Sediment deposition

Sediment deposition

Rivers and streams deposit sediment along the entire course, in the form of the bars, floodplain deposits, deltas, and rarely alluvial fans. Sediment deposition is important for creating and resetting new habitats.  


Together with the erosion and sediment transport, the sediment deposition is an essential process in sculpting the rivers and creating new habitats, thus keeping its biodiversity.

The sediments transported by a stream are often deposited temporarily along the stream’s course (mainly the bed load sediments). Such sediments move sporadically downstream in repeated cycles of erosion and deposition, forming bars and flood-plain deposits. At or near the end of a stream, sediments may be deposited more permanently in a delta or an alluvial fan.


Stream deposits may take the form of a bar, either gravel or a sand bar. This is a ridge of sediment, usually sand and gravel, deposited in the middle or along the banks of a stream. Bars are formed by deposition when a stream’s discharge or velocity decreases. In the case of the meandering river, we speak of the point bars, inside of curves because of the lower velocity there. Bars are unique habitats for many organisms, also a first stage in vegetation successions.

During a flood, a river can move all sizes of sediment, from silt and clay up to huge boulders, because the significantly increased volume of water is moving very rapidly. As the flood begins to recede, the water level in the stream falls, and the velocity drops. With the stream no longer able to carry all its sediment load, the larger boulders drop down on the streambed, slowing the water locally even more. Finer gravel and sand are deposited between the stones and downstream from them. In this way, deposition builds up a sand and gravel bar that may become exposed as the water level falls.
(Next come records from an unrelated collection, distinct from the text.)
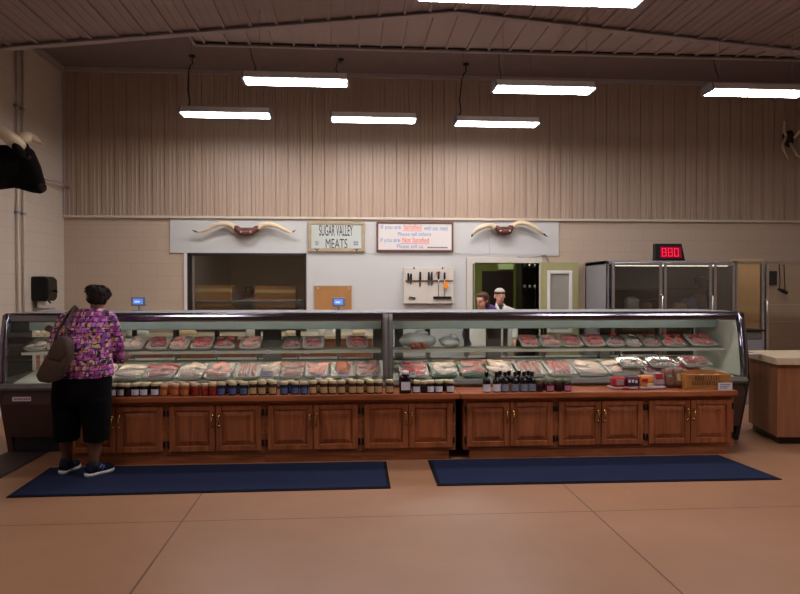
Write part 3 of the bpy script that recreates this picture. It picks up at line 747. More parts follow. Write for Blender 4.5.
# ================================================================== GOODS IN THE CASES
KIND = {
 'red': ('red', 'bright red beef steaks'), 'dred': ('dark_red', 'dark red beef'), 'pink': ('pink', 'pink pork chops'), 'pale': ('pale', 'pale poultry pieces'),
 'ham': ('ham', 'brown glazed ham'), 'saus': ('sausage', 'links of sausage'), 'bacon': ('bacon', 'striped bacon slices'), 'white': ('pale', 'whitish wrapped cuts'), 'mixed': ('sausage', 'mixed brown cuts')}
def tray(loc, w, d, kind, label, group, tilt, seed, green=False, h=.035):
    R = random.Random(seed)
    T = thing('meat_tray', label, 'meat tray', loc, group, (tilt, 0, R.uniform(-.02, .02)), True)
    # foam tray: rounded shallow dish
    b = MB(); rings = []
    def rr(w, d, z, r=.03):
        P = []
        for cx, cy, a0 in ((w / 2 - r, d / 2 - r, 0), (-w / 2 + r, d / 2 - r, 90), (-w / 2 + r, -d / 2 + r, 180), (w / 2 - r, -d / 2 + r, 270)):
            for k in range(4):
                a = math.radians(a0 + 30 * k); P.append((cx + r * math.cos(a), cy + r * math.sin(a), z))
        return b.verts(P)
    b.ring_bridge([rr(w - .05, d - .05, 0), rr(w, d, h), rr(w - .012, d - .012, h), rr(w - .05, d - .05, .012)])
    b.build('foam_tray', M['traygreen'] if green else M['tray'], T, False)
    b = MB(); iw, idp = w - .075, d - .065
    if kind in ('saus', 'bacon'):
        n = max(3, int(iw / .05))
        for i in range(n):
            x = -iw / 2 + (i + .5) * iw / n
            b.tube([(x + R.uniform(-.01, .01), -idp / 2 + .01, .03), (x, -idp / 4, .04), (x + R.uniform(-.01, .01), idp / 4, .042), (x, idp / 2 - .01, .03)], [.012, .024, .024, .012], 8)
    elif kind == 'ham':
        b.ball((0, 0, .045), (iw * .46, idp * .46, .05), None, 18, 10)
    else:
        n = max(2, round(iw / .12))
        for i in range(n):
            for j in range(2):
                b.ball((-iw / 2 + (i + .5) * iw / n + R.uniform(-.012, .012), (-.25 + .5 * j) * idp + R.uniform(-.01, .01), .035 + R.uniform(0, .012)), (iw / n * .55, idp * .30, R.uniform(.018, .028)), (R.uniform(-.15, .15), R.uniform(-.15, .15), R.uniform(0, 3)), 12, 8)
    b.jitter(.007, 22, seed).build('meat', M[KIND[kind][0]], T, True)
    hh = .062 if kind in ('ham', 'white') else .058
    b = MB(); b.grid(lambda u, v: (w * (u - .5), d * (v - .5), h + .001 + (hh - h + .004) * (1 - abs(2 * u - 1) ** 4) * (1 - abs(2 * v - 1) ** 4) + .0025 * math.sin(31 * u + 17 * v + seed)), 10, 8)
    b.build('plastic_wrap', M['wrap'], T, True)
    return T
def span(x0, x1, y, Y): return at(x0, y, Y).x, at(x1, y, Y).x
SHZ = .969
def shelf_row(items, side, Y, grp):
    for i, (x0, x1, k) in enumerate(items):
        a, b = span(x0, x1, 346, Y)
        tray(((a + b) / 2, Y, SHZ + .052), (b - a) * .95, .27, k, 'wrapped tray of %s, %s from left on the %s case upper shelf' % (KIND[k][1], ORD[i], side), grp, math.radians(22), i * 7 + len(side))
shelf_row([(27, 50, 'white'), (72, 105, 'pale'), (107, 147, 'pale'), (148, 171, 'dred'), (171.5, 191, 'pink'), (192, 214, 'red'), (214.5, 237, 'red'), (240, 262, 'pink'), (282, 302, 'dred'), (302.5, 325, 'dred'), (346, 368, 'red')], 'left', 7.38, 'trays on the left upper shelf')
shelf_row([(518, 538, 'red'), (538.5, 559, 'pink'), (560, 581, 'red'), (581.5, 603, 'red'), (603.5, 622, 'dred'), (622.5, 639, 'pale'), (640, 658, 'dred'), (659, 684, 'red'), (686, 714, 'red')], 'right', 7.38, 'trays on the right upper shelf')
def deck_z(Y): return .665 + (Y - 6.91) * .11 / .84
def deck_row(items, side, Y, grp):
    for i, (x0, x1, k, gr) in enumerate(items):
        a, b = span(x0, x1, 372, Y)
        tray(((a + b) / 2, Y, deck_z(Y) + .038), (b - a) * .95, .42, k, '%s tray of %s, %s from left on the %s case lower deck' % ('green' if gr else 'white', KIND[k][1], ORD[i], side), grp, math.radians(14), i * 11 + 3 + len(side), gr, .04)
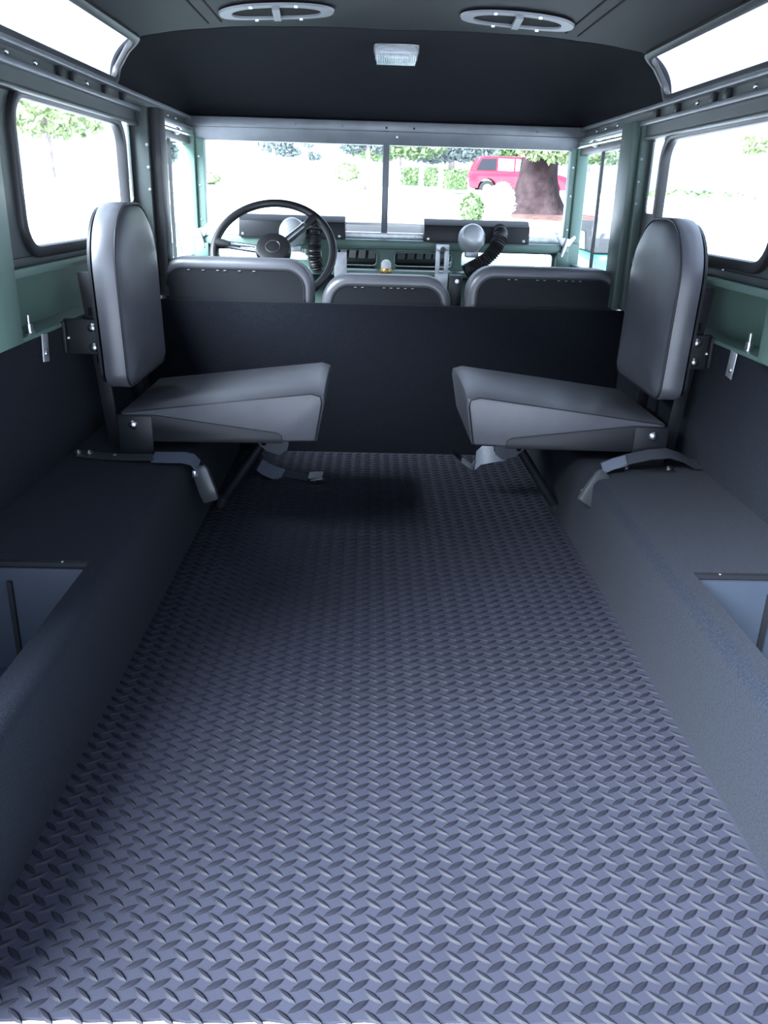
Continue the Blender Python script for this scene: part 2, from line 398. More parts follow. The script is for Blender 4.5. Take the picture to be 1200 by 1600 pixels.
# ------------------------------------------------------------------ ceiling: moulded headliner with two roof-side windows
YC0, YC1, AX, HZ, NX = 2.56, 3.345, .725, .19, 2.75
def Hy(y):
    if y <= YC0: return HZ
    q = min(1, (y-YC0)/(YC1-YC0)); return max(.0005, HZ*(1-q**2.3)**(1/2.3))
raw = []
for i in range(721):
    a = PI*i/720; c = math.cos(a); raw.append((-AX*math.copysign(abs(c)**(2/NX), c), abs(math.sin(a))**(2/NX)))
cum = [0]
for i in range(720): cum.append(cum[-1]+math.hypot(raw[i+1][0]-raw[i][0], (raw[i+1][1]-raw[i][1])*HZ))
STOT = cum[-1]
def surf(sv, y, off=0.0):
    lo, hi = 0, 720
    while hi-lo > 1:
        md = (lo+hi)//2
        if cum[md] <= sv: lo = md
        else: hi = md
    q = (sv-cum[lo])/max(1e-9, cum[hi]-cum[lo]); x = raw[lo][0]+(raw[hi][0]-raw[lo][0])*q; zz = raw[lo][1]+(raw[hi][1]-raw[lo][1])*q
    p = Vector((x, y, 1.03+zz*Hy(y)))
    if off:
        dx = raw[hi][0]-raw[lo][0]; dz = (raw[hi][1]-raw[lo][1])*HZ; l = math.hypot(dx, dz); p += Vector((dz/l, 0, -dx/l))*off
    return p
AL = (.014, .132, 1.25, 2.43)      # roof-side window: arc from, arc to, y from, y to
def inside(sv, y):
    for s0 in (sv, STOT-sv):
        a0, a1, y0, y1 = AL; r = .035
        if a0 < s0 < a1 and y0 < y < y1:
            dx = max(a0+r-s0, s0-(a1-r), 0); dy = max(y0+r-y, y-(y1-r), 0)
            if math.hypot(dx, dy) < r: return True
    return False
NS = 200; ys = [.56+.02*i for i in range(90)]
while ys[-1] < 2.655: ys.append(ys[-1]+.02)
ys.append(2.67)
while ys[-1] < 3.30: ys.append(ys[-1]+.02)
def felt_edge(sv):
    s0 = min(sv, STOT-sv); K = [(0, 2.425), (.15, 2.425), (.19, 2.475), (.30, 2.56), (.5, 2.63), (.9, 2.67)]
    for (a, ya), (b, yb) in zip(K, K[1:]):
        if a <= s0 <= b: return ya+(yb-ya)*(s0-a)/(b-a)
def warp(sv, y): return y+(felt_edge(sv)-2.67)*max(0, 1-abs(y-2.67)/.5)
ys += [3.315, 3.325, 3.333, 3.339, 3.343, 3.345]
ys = sorted(set(ys)); mb = MB(); vs = []; fs = []; ff = []
for y in ys:
    for i in range(NS+1): vs.append(surf(STOT*i/NS, warp(STOT*i/NS, y)))
for j in range(len(ys)-1):
    for i in range(NS):
        if not inside(STOT*(i+.5)/NS, warp(STOT*(i+.5)/NS, (ys[j]+ys[j+1])/2)):
            a = j*(NS+1)+i; (ff if ys[j] > 2.669 else fs).append((a, a+1, a+NS+2, a+NS+1))
def used(vs, fs):
    ids = sorted({i for f in fs for i in f}); mp = {i: k for k, i in enumerate(ids)}; return [vs[i] for i in ids], [tuple(mp[i] for i in f) for f in fs]
cl = mb.add(*used(vs, fs)).build('ceiling', 'liner', smooth=60)
fp = MB().add(*used(vs, ff)).build('front_panel', 'liner_felt', cl, smooth=60); fp['label'] = 'matt black felt panel'
struct(cl, 'moulded black headliner dropping steeply to the windscreen header', 'ceiling')
for o in (cl, fp):
    md = o.modifiers.new('thickness', 'SOLIDIFY'); md.thickness = .012; md.offset = 1.0 if max(o.data.polygons, key=lambda p: abs(p.normal.z)).normal.z > 0 else -1.0
def s_of_x(x):
    for i in range(721):
        if raw[i][0] >= x: return cum[i]
for x in (-.49, -.455, .455, .49):
    sv = s_of_x(x); MB().ribbon([surf(sv, .6+.05*i, .001) for i in range(39)], Vector((1,0,-.1 if x > 0 else .1)), .004, .002).build('seam', 'vent_dark', cl)
for s in (-1, 1):
    t = thing(f'window_{5 if s < 0 else 6}', (s*.69, 1.8, 1.05), f'curved {SIDE[s]} skylight window in the roof side with grey rim', 'window'); t['kind'] = 'structure'
    a0, a1, y0, y1 = AL; out = rrect(a0, y0, a1, y1, .035, 8)
    def dense(pl):
        r = []
        for i in range(len(pl)):
            p, q = Vector(pl[i]), Vector(pl[(i+1) % len(pl)]); n = max(1, int((q-p).length/.03))
            r += [tuple(p+(q-p)*j/n) for j in range(n)]
        return r
    out = dense(out); f3 = lambda p, off: surf(p[0] if s < 0 else STOT-p[0], p[1], off)
    I, O = offset2(out, -.005), offset2(out, .017); k = len(out)
    vs = [f3(p, .010) for p in I]+[f3(p, .010) for p in O]+[f3(p, -.006) for p in O]+[f3(p, -.006) for p in I]; fs = []
    for i in range(k):
        j = (i+1) % k
        for q in range(4): fs.append((q*k+i, q*k+j, (q+1) % 4*k+j, (q+1) % 4*k+i))
    MB().add(vs, fs).build('seal', 'rubber', t, bevel=.003)
    vs = []; fs = []
    for j in range(14):
        for i in range(9): vs.append(f3((a0+(a1-a0)*i/8, y0+(y1-y0)*j/13), -.006))
    for j in range(13):
        for i in range(8): a = j*9+i; fs.append((a, a+1, a+10, a+9))
    MB().add(vs, fs).build('pane', 'glass', t, recalc=False)

# ------------------------------------------------------------------ windscreen
t = thing('window_7', (0, 3.36, .60), 'two-pane windscreen in a grey and green metal frame', 'windscreen'); t['kind'] = 'structure'
MB().box((-.75, 3.300, 1.000), (.75, 3.40, 1.034)).build('header', 'frame_grey', t, bevel=.006)
MB().prism([(-.75, 3.318, 1.0), (-.75, 3.34, .957), (-.75, 3.39, .957), (-.75, 3.39, 1.0)], (0,0,0), (1.5,0,0)).build('header_lower', 'frame_grey', t, bevel=.003)
MB().box((-.010, 3.338, .64), (.014, 3.38, .965)).build('divider', 'frame_grey', t, bevel=.003)
MB().box((-.70, 3.325, .628), (.70, 3.39, .650)).build('bottom_rail', 'bare_metal', t, bevel=.003)
for s in (-1, 1):
    MB().box((s*(.672 if s < 0 else .690), 3.335, .60), (s*(.702 if s < 0 else .712), 3.385, .965)).build('inner_post', 'green_paint', t, bevel=.004)
    MB().box((s*(.702 if s < 0 else .712), 3.318, -.25), (s*(.748 if s < 0 else .752), 3.40, 1.0)).build('outer_post', 'green_paint', t, bevel=.006)
    for z in (.68, .8, .9): bolt('screw', (s*(.69 if s < 0 else .701), 3.336, z), (0,-1,0), .004, .004, t)
    MB().box((min(s*.008, s*.676), 3.358, .645), (max(s*.008, s*(.676 if s < 0 else .694)), 3.363, .96)).build('pane', 'glass', t)
for x in (-.33, -.16, .0, .10, .3, .55):
    bolt('screw', (x, 3.300, 1.012), (0,-1,0), .004, .003, t, 'black_metal' if x in (0.0, .10) else 'frame_grey')
bolt('screw', (.04, 3.326, .985), (0,-1,0), .005, .004, t)
for x in (.12, .2): bolt('screw', (x, 3.325, .639), (0,-1,0), .004, .003, t)

# ------------------------------------------------------------------ dash bulkhead
holes = [rrect(-.625, .545, -.235, .585, .012), rrect(-.197, .532, -.026, .586, .014), rrect(.044, .532, .262, .580, .014), rrect(.300, .536, .648, .588, .012)]
wf = holed('wall_front', [(-.748, -.25), (.748, -.25), (.748, .63), (-.748, .63)], holes, lambda a, b: (a, 3.305, b), (0, .015, 0), 'green_paint')
struct(wf, 'pale green metal dash bulkhead with four long ventilator openings', 'dashboard')
MB().box((-.702, 3.270, .594), (.702, 3.305, .628)).build('dash_top_rail', 'green_paint', wf, bevel=.008)
MB().box((-.42, 3.19, .502), (.40, 3.305, .522)).build('parcel_shelf', 'green_paint', wf, bevel=.006)
for hl in holes[1:3]:
    MB().ring([(a, 3.298, b) for a, b in hl], [(a, 3.298, b) for a, b in offset2(hl, .006)], (0, .008, 0)).build('opening_lip', 'green_paint', wf, bevel=.002)
MB().tube([(.05+i*.004, 3.285+.002*(i % 2), .528) for i in range(40)], .005, 6).build('cable', 'rubber', wf)
MB().tube([(-.19+i*.004, 3.285+.002*(i % 2), .527) for i in range(40)], .005, 6).build('cable', 'rubber', wf)

# ------------------------------------------------------------------ front doors
for s in (-1, 1):
    t = thing(f'door_{1 if s < 0 else 2}', (s*.75, 3.0, -.25), f'{SIDE[s]} front door with sliding glass above a green panel', 'door'); t['kind'] = 'structure'
    MB().box((s*.735, 2.70, -.25), (s*.765, 3.318, .535)).build('lower_panel', 'green_paint', t, bevel=.004)
    MB().box((s*.722, 2.70, .535), (s*.765, 3.318, .556)).build('waist_rail', 'aluminium', t, bevel=.003)
    MB().box((s*.716, 2.70, .940), (s*.75, 3.318, .964)).build('top_channel', 'rubber', t, bevel=.003)
    MB().cyl((s*.706, 2.70, .966), (s*.706, 3.318, .966), .006, 10).build('top_rod', 'chrome', t)
    MB().lathe((s*.706, 3.06, .966), (0,1,0), [(-.012, .009), (0, .012), (.012, .009)], 12).build('rod_clamp', 'aluminium', t)
    for nm, y0, y1, xo in (('pane', 2.70, 3.06, .735), ('pane', 3.03, 3.315, .745)):
        MB().box((s*xo, y0, .55), (s*(xo+.004), y1, .945)).build(nm, 'glass', t)
    MB().box((s*.728, 3.040, .555), (s*.738, 3.050, .945)).build('glass_edge_strip', 'rubber', t)

# ------------------------------------------------------------------ partition
pt = MB().box((-.739, 2.586, -.25), (.739, 2.602, .471)).build('wall_partition', 'carpet_partition', bevel=.004)
struct(pt, 'black carpeted partition behind the front seats', 'wall')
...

A fallen tree or other objects could be a nucleus for the formation of the bar. The obstacles cause the eddies, a swirling of fluid, so sediment is deposited locally as a „long tail“ downstream of the stranded tree, for example.  Usually, it is the finer sediment, like sand or silt, fertile enough for  plants that will fix it with its roots.

The next flood on the river may erode most of the sediment in this bar and move it farther downstream. But as the velocity slows, it may deposit new gravel in approximately the same place, forming a new bar. After each flood, the bars can change the size and position of the bars.


Placer Deposits

Placer deposits are found in streams where the running water has mechanically concentrated heavy sediment. The heavy sediment is concentrated in the stream where the velocity of the water is high enough to carry away lighter material but not the heavy sediment. Such places include river bars on the inside of meanders, plunge pools below waterfalls, and depressions on a streambed. Grains concentrated in this manner include gold dust and nuggets, native platinum, diamonds, and other gemstones, and worn pebble or sand grains composed of the heavy oxides of titanium and tin.